■ **Collected data**
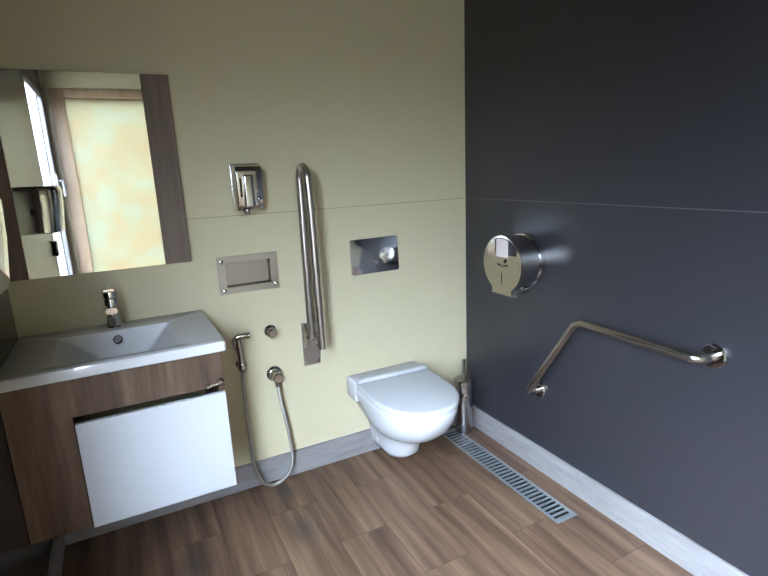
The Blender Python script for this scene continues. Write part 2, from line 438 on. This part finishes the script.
# ------------------------------------------------------------------ basin mixer
fx, fy = -1.604, -0.072
r = thing('basin_mixer_tap', 'chrome single-lever mixer tap standing on the white basin', 'tap', (fx, fy, bz1))
build('base_ring', G().lathe([(0.028, 0), (0.029, 0.002), (0.029, 0.006), (0.026, 0.010)], (fx, fy, bz1 + 0.0003)), M_chrome, r)
build('tap_body', G().lathe([(0.0245, 0.009), (0.0235, 0.05), (0.0245, 0.075), (0.0250, 0.10), (0.0250, 0.107), (0.020, 0.112)], (fx, fy, bz1)), M_chrome, r)
g = G()
def sp_loop(y, z, hw, hh): return [(fx + hw * math.copysign(abs(math.cos(a)) ** 0.5, math.cos(a)), y, z + hh * math.copysign(abs(math.sin(a)) ** 0.5, math.sin(a))) for a in [2 * PI * k / 20 for k in range(20)]]
g.loft([sp_loop(fy - 0.005, 0.912, 0.0205, 0.018), sp_loop(fy - 0.05, 0.920, 0.0205, 0.015), sp_loop(fy - 0.095, 0.924, 0.020, 0.012), sp_loop(fy - 0.108, 0.924, 0.018, 0.010)])
sp_ = build('spout', g, M_chrome, r)
build('aerator', G().lathe([(0.010, 0), (0.010, 0.010)], (fx, fy - 0.093, 0.903)), M_steel, sp_)
g = G()
g.lathe([(0.020, 0.112), (0.0252, 0.115), (0.0252, 0.132), (0.022, 0.139), (0.010, 0.142)], (fx, fy, bz1))
g.loft([sp_loop(fy + 0.015, 0.974, 0.022, 0.008), sp_loop(fy - 0.02, 0.978, 0.022, 0.008), sp_loop(fy - 0.075, 0.990, 0.020, 0.006), sp_loop(fy - 0.083, 0.992, 0.017, 0.004)])
build('lever', g, M_chrome, r)

# ------------------------------------------------------------------ soap dispenser on the back wall
r = thing('soap_dispenser', 'small polished steel soap dispenser on the yellow wall beside the mirror', 'soap dispenser', (-1.068, 0, 1.212))
sx0, sx1, sz0, sz1, sd = -1.124, -1.022, 1.222, 1.396, -0.088
g = G()
prof = [(-0.001, sz0), (-0.068, sz0), (-0.080, sz0 + 0.02), (sd, sz0 + 0.07), (sd, sz1 - 0.030), (sd + 0.006, sz1 - 0.010), (sd + 0.022, sz1), (-0.001, sz1)]
g.prism(prof, 'x', sx0, sx1, 0)
bmesh.ops.bevel(g.bm, geom=[e for e in g.bm.edges if all(v.co.y < -0.01 for v in e.verts)], offset=0.005, segments=3, profile=0.5, affect='EDGES')
build('soap_body', g, M_polish, r)
build('back_plate', G().box(sx0 - 0.004, sx1 + 0.004, -0.010, -0.0008, sz0 - 0.004, sz1 + 0.004, 0.003), M_steel, r)
build('lid', G().box(sx0 - 0.002, sx1 + 0.002, sd - 0.005, -0.010, sz1 - 0.030, sz1 - 0.0245, 0.002), M_polish, r)
build('push_bar', G().box(-1.098, -1.060, sd - 0.014, sd + 0.004, sz0 + 0.012, sz1 - 0.038, 0.006, 3), M_chrome, r)
build('level_window', G().box(-1.112, -1.104, sd - 0.0015, sd + 0.004, 1.275, 1.345, 0.001), M_black, r, 'dark refill level window')
build('lock_knob', G().lathe([(0.009, 0), (0.009, 0.008), (0.005, 0.011)], (-1.035, -0.083, sz0 + 0.035), (0, -1, 0), 16), M_chrome, r)
build('nozzle', G().lathe([(0.012, -0.013), (0.015, -0.004), (0.015, 0.004)], (-1.088, -0.060, sz0), (0, 0, 1), 16), M_chrome, r)

# ------------------------------------------------------------------ recessed steel box
r = thing('recessed_wall_box', 'rectangular brushed steel recessed box in the yellow wall under the soap dispenser', 'wall box', (-1.094, 0, 0.886))
ox0, ox1, oz0, oz1 = -1.217, -0.971, 0.886, 1.041
g = G().holed('y', -0.005, -0.0006, (ox0, ox1), (oz0, oz1), [(-1.185, -1.003, 0.913, 1.014)])
build('frame', g, M_niche, r)
nx0, nx1, nz0, nz1 = -1.187, -1.001, 0.911, 1.016
g = G()
lp = lambda e, y: [(nx0 + e, y, nz0 + e), (nx1 - e, y, nz0 + e), (nx1 - e, y, nz1 - e), (nx0 + e, y, nz1 - e)]
g.loft([lp(0, -0.0004), lp(0.007, 0.022), lp(0.005, 0.024), lp(-0.002, 0.0004)], False, False)
g.box(nx0 + 0.004, nx1 - 0.004, 0.0225, 0.0255, nz0 + 0.004, nz1 - 0.004)
build('tray', g, M_tray, r)
for (px, pz) in ((-1.200, 1.020), (-0.985, 0.905), (-1.197, 0.900)):
    build('screw', G().lathe([(0.0085, 0), (0.0085, 0.002), (0.005, 0.004)], (px, -0.005, pz), (0, -1, 0), 14), M_polish, r)

# ------------------------------------------------------------------ fold-up grab rail (raised)
r = thing('fold_up_grab_rail', 'brushed steel fold-up grab rail raised upright against the yellow wall', 'grab rail', (-0.85, 0, 0.51))
pl = build('wall_plate', G().box(-0.890, -0.812, -0.005, -0.0008, 0.510, 0.712, 0.0015, 1), M_steel_plate, r)
hx = -0.865; ya_, yb_ = -0.060, -0.158; rt = 0.0158
rc = (yb_ - ya_) / 2
path = [(hx, ya_, 0.655)] + [(hx, ya_, 0.8), (hx, ya_, 1.0), (hx, ya_, 1.2)]
ztop = 1.393 - rt - abs(rc)
for k in range(17):
    a = PI * k / 16
    path.append((hx, (ya_ + yb_) / 2 - rc * math.cos(a), ztop + abs(rc) * math.sin(a)))
path += [(hx + 0.004, yb_, 1.2), (hx + 0.006, yb_, 1.0), (hx + 0.008, yb_, 0.8), (hx + 0.010, yb_, 0.632)]
build('rail', G().tube(path, rt, 18), M_steel_z, r)
g = G()
for xx in (hx - 0.022, hx + 0.018):
    g.prism([(-0.004, 0.625), (-0.070, 0.640), (-0.080, 0.660), (-0.070, 0.680), (-0.004, 0.695)], 'x', xx, xx + 0.004)
build('hinge_bracket', g, M_steel, r)
build('hinge_pin', G().lathe([(0.008, -0.027), (0.008, 0.027)], (hx, ya_, 0.662), (1, 0, 0), 14), M_polish, r)
for px, pz in ((-0.878, 0.700), (-0.824, 0.700), (-0.878, 0.524), (-0.824, 0.524), (-0.878, 0.60), (-0.824, 0.60)):
    build('screw', G().lathe([(0.0065, 0), (0.0065, 0.002), (0.003, 0.0035)], (px, -0.005, pz), (0, -1, 0), 14), M_polish, r)

# ------------------------------------------------------------------ flush plate
r = thing('flush_plate', 'rectangular mirror-polished flush plate on the yellow wall above the toilet', 'flush plate', (-0.516, 0, 0.893))
g = G().prism([(p[0], p[1]) for p in rrect(-0.637, -0.397, 0.893, 1.052, 0, 0.007)], 'y', 0.0, -0.007, 0.0015)
for v in g.bm.verts:                       # front face leans back a little, thicker at the bottom
    if v.co.y < -0.003: v.co.y -= (1.052 - v.co.z) * 0.055
build('plate', g, M_flush, r)

# ------------------------------------------------------------------ toilet
tx = -0.503
def dloop(hw, yb, yf, z, hb=None, n=20, xo=0.0, p=1.0, straight=0.45):
    """plan outline: straight back at yb, sides, elliptical front at yf"""
    hb = hw if hb is None else hb
    ys = yb + (yf - yb) * straight
    L = []
    for k in range(5):
        f = k / 5; s = f * f * (3 - 2 * f); L.append((tx + xo + hb + (hw - hb) * s, yb + (ys - yb) * f, z))
    for k in range(n + 1):
        a = PI * k / n
        cx, sy = math.cos(a), math.sin(a)
        L.append((tx + xo + hw * math.copysign(abs(cx) ** p, cx), ys + (yf - ys) * sy ** p, z))
    for k in range(4, -1, -1):
        f = k / 5; s = f * f * (3 - 2 * f); L.append((tx + xo - hb - (hw - hb) * s, yb + (ys - yb) * f, z))
    return L
r = thing('toilet', 'white wall-hung toilet with closed lid below the flush plate', 'toilet', (tx, -0.01, 0.035))
g = G()
YB = -0.0125
lv = [(0.052, 0.031, 0.175, 0.062), (0.078, 0.041, 0.212, 0.082), (0.090, 0.068, 0.238, 0.092), (0.095, 0.110, 0.250, 0.098), (0.102, 0.152, 0.272, 0.104),
      (0.114, 0.180, 0.315, 0.110), (0.135, 0.208, 0.390, 0.118), (0.156, 0.246, 0.452, 0.130), (0.169, 0.288, 0.494, 0.148), (0.177, 0.330, 0.520, 0.168), (0.180, 0.362, 0.533, 0.183), (0.181, 0.384, 0.536, 0.186), (0.178, 0.391, 0.533, 0.184)]
g.loft([dloop(hw, YB, -yf, z, hb, p=0.92, xo=0.022 * max(0, min(1, (0.24 - z) / 0.08)) - 0.006) for hw, z, yf, hb in lv])
build('bowl', g, M_ceramic, r, angle=60)
g = G().box(tx - 0.193, tx + 0.181, -0.112, YB + 0.0115, 0.322, 0.420, 0.015, 4)
build('rear_deck', g, M_ceramic, r, angle=60)
def seat_loops(lst):
    out = []
    for hw, yb, yf, z in lst: out.append(dloop(hw, yb, yf, z - 0.015, hw * 0.985, p=0.9, straight=0.40))
    return out
Mrot = Matrix.Translation((tx - 0.008, -0.09, 0)) @ Matrix.Rotation(math.radians(-2.0), 4, 'Z') @ Matrix.Translation((-tx, 0.09, 0))
g = G().loft(seat_loops([(0.175, -0.138, -0.536, 0.4085), (0.181, -0.134, -0.544, 0.411), (0.182, -0.134, -0.545, 0.420), (0.179, -0.136, -0.542, 0.422)]))
bmesh.ops.transform(g.bm, matrix=Mrot, verts=g.bm.verts)
build('seat', g, M_seat, r, angle=50)
g = G().loft(seat_loops([(0.176, -0.136, -0.539, 0.4235), (0.183, -0.132, -0.547, 0.425), (0.184, -0.132, -0.548, 0.433), (0.181, -0.135, -0.543, 0.438), (0.173, -0.142, -0.530, 0.4400)]))
bmesh.ops.transform(g.bm, matrix=Mrot, verts=g.bm.verts)
build('lid', g, M_seat, r, angle=50)
g = G().box(tx - 0.174, tx + 0.176, -0.140, -0.100, 0.4205, 0.4400, 0.006, 3)
g.box(tx - 0.174, tx + 0.176, -0.140, -0.1125, 0.3930, 0.4300, 0.003, 2)
bmesh.ops.transform(g.bm, matrix=Mrot, verts=g.bm.verts)
build('hinge_cover', g, M_seat, r)
for sgn in (-1, 1):
    build('fixing_cap', G().lathe([(0.013, 0), (0.013, 0.004), (0.008, 0.006)], (tx + sgn * 0.095, -0.115, 0.12), (sgn, 0, 0), 16), M_seat, r)

# ------------------------------------------------------------------ toilet brush
bx, by_ = -0.078, -0.082
r = thing('toilet_brush', 'steel toilet brush in a tall holder in the corner beside the toilet', 'toilet brush', (bx, by_, 0.002))
build('holder', G().lathe([(0.044, 0.002), (0.047, 0.005), (0.047, 0.02), (0.047, 0.06), (0.045, 0.13), (0.043, 0.185), (0.0415, 0.20), (0.0445, 0.205), (0.0445, 0.212), (0.0425, 0.216), (0.043, 0.262)], (bx, by_, 0), seg=40), M_brush, r)
build('cap', G().lathe([(0.040, 0.2625), (0.050, 0.264), (0.051, 0.268), (0.051, 0.286), (0.047, 0.291), (0.012, 0.294)], (bx, by_, 0), seg=40), M_steel, r)
build('handle', G().lathe([(0.0105, 0.293), (0.0095, 0.30), (0.0095, 0.372), (0.010, 0.376), (0.010, 0.392), (0.007, 0.396)], (bx, by_, 0), seg=20), M_steel, r)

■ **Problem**
Omit the pictures, then repeat exactly each line from the beginning of the listing through the line with "build('lever', g, M_chrome, r)".

■ **Finished answer**
The Blender Python script for this scene continues. Write part 2, from line 438 on. This part finishes the script.
# ------------------------------------------------------------------ basin mixer
fx, fy = -1.604, -0.072
r = thing('basin_mixer_tap', 'chrome single-lever mixer tap standing on the white basin', 'tap', (fx, fy, bz1))
build('base_ring', G().lathe([(0.028, 0), (0.029, 0.002), (0.029, 0.006), (0.026, 0.010)], (fx, fy, bz1 + 0.0003)), M_chrome, r)
build('tap_body', G().lathe([(0.0245, 0.009), (0.0235, 0.05), (0.0245, 0.075), (0.0250, 0.10), (0.0250, 0.107), (0.020, 0.112)], (fx, fy, bz1)), M_chrome, r)
g = G()
def sp_loop(y, z, hw, hh): return [(fx + hw * math.copysign(abs(math.cos(a)) ** 0.5, math.cos(a)), y, z + hh * math.copysign(abs(math.sin(a)) ** 0.5, math.sin(a))) for a in [2 * PI * k / 20 for k in range(20)]]
g.loft([sp_loop(fy - 0.005, 0.912, 0.0205, 0.018), sp_loop(fy - 0.05, 0.920, 0.0205, 0.015), sp_loop(fy - 0.095, 0.924, 0.020, 0.012), sp_loop(fy - 0.108, 0.924, 0.018, 0.010)])
sp_ = build('spout', g, M_chrome, r)
build('aerator', G().lathe([(0.010, 0), (0.010, 0.010)], (fx, fy - 0.093, 0.903)), M_steel, sp_)
g = G()
g.lathe([(0.020, 0.112), (0.0252, 0.115), (0.0252, 0.132), (0.022, 0.139), (0.010, 0.142)], (fx, fy, bz1))
g.loft([sp_loop(fy + 0.015, 0.974, 0.022, 0.008), sp_loop(fy - 0.02, 0.978, 0.022, 0.008), sp_loop(fy - 0.075, 0.990, 0.020, 0.006), sp_loop(fy - 0.083, 0.992, 0.017, 0.004)])
build('lever', g, M_chrome, r)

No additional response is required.